I received emailed confirmation that the pilot, Michael Nerandzic, is indeed of Serbian origin. His family is from the village of Trostice near the city of Novi Pazar in Serbia (which the Muslims have been blatantly trying to take — see also last excerpt here).


Yesterday, a top story on “Good Morning America” was about a pilot whose Goodyear blimp was flying near Oberursel, Germany when a loud noise and the smell of fuel flooded the cabin. Not knowing what was happening, the pilot hovered close to the ground and told his three passengers to jump out. The resulting loss of weight caused the blimp to shoot back up into the air, where it burst into flames.

“They found him still at the controls when it crashed. He also steered it away from his ground crew.” — pilot’s wife

The pilot’s name was Michael Nerandzic.

While the last name implies the Australian pilot had Croatian, Serbian or Bosnian roots, because there has been no mention — anywhere — of his ethnicity, with no ethnic group jumping to take credit for the man, that means he was most probably Serb. (We can’t have good Serbs, can we?)

I asked Nebojsa his opinion, and after doing some research, he found a bunch of Nerandzics — “from a Serb exile in Imperial Russian services (late 1700s) to modern-day interior designers. There was also a scientist living in Canada (who used to live in Belgrade), an artist on Youtube, and a Wikipedia editor - all Serbs. I also found a bunch of them in Kursumlija, southern Serbia (suggesting the surname is native to the area).

“On this here page. I found an audio recording of his voice (see bottom). He was either born in Australia, or has lived there so long, that he speaks in the local dialect perfectly, and pronounces his name Aussie-style, rather than Serbian style.”

Aussie pilot Michael Nerandzic dies in airship explosion, 3 passengers saved

Damn. Nice!

AN AUSTRALIAN blimp pilot has been hailed a hero after he saved three passengers by ordering them to jump from the burning airship only to then die himself.

Michael Nerandzic, from Balgownie in Wollongong, was attempting to land the A60 Goodyear airship at an airfield at Reichelsheim in Germany, when the blimp caught fire during descent. The 53-year-old and three journalists with him were returning from a local music festival.

It is understood the passengers smelt fuel and heard a loud whirring noise before the blimp caught fire.

Realising the airship was only moments away from disaster, Mr Nerandzic then made the heroic decision to put his own life on the line to save those of his passengers.

Hovering 2m above the ground he yelled for the three passengers to jump from the gondola to safety below.

That decision reduced the ballast weight of the airship which is believed to have caused it to shoot 50m into the air where it exploded with the burning wreckage falling to the ground. Mr Nerandzic was unable to escape and died in the wreckage.

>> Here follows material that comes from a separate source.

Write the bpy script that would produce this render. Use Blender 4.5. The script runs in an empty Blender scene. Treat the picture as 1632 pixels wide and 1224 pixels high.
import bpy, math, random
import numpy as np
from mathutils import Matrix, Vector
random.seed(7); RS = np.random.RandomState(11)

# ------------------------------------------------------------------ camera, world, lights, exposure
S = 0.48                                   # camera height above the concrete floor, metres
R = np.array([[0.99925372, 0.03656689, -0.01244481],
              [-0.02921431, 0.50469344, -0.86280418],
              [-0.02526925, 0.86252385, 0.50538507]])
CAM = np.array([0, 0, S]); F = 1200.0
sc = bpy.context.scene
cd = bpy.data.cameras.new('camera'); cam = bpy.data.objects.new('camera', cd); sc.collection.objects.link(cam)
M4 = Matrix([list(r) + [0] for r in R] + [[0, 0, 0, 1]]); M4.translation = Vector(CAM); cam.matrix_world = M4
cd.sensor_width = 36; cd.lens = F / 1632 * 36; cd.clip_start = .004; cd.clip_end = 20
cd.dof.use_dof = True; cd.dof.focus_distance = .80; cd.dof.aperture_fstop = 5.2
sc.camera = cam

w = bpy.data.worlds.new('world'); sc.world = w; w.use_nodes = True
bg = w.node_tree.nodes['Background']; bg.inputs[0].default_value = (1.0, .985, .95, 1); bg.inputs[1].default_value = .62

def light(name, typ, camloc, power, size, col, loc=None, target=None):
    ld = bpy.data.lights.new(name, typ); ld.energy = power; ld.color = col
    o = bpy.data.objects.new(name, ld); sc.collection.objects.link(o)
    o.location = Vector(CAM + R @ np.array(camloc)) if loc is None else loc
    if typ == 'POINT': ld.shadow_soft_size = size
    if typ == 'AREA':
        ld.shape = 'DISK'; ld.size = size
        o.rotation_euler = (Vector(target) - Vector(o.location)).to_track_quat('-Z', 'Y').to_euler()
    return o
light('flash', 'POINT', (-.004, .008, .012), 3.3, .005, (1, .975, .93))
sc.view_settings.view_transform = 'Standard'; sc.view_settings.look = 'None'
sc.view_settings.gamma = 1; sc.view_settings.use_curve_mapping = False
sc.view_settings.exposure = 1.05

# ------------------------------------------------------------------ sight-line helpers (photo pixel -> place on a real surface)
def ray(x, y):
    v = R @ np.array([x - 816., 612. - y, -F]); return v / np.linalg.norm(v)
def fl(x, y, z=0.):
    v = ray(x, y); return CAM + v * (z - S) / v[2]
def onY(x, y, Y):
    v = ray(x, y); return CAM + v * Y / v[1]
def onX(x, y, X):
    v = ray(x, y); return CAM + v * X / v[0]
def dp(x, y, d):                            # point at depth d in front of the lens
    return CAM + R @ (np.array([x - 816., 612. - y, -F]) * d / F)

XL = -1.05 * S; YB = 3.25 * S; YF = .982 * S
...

Witnesses said they heard loud noises coming from the air before spotting a “fireball” moments before it crashed into a meadow near the airfield.

“We could hear the cries of the pilot as the fire surrounded him. It was terrible,” one said.

A close friend and former colleague said Mr Nerandzic was a talented pilot with a deep passion for flying.

He said his decision to save his passengers first summed up the type of person he was.

“He has always put other people first. I don’t even think he would have realised he was doing it - it would have just been instinct,” the friend, who declined to be named, said last night. “He will be a real loss to our community.”

The cause of the fire remained a mystery last night but Germany’s Federal Office for Accident Investigation was investigating.

The departed pilot’s website is still online.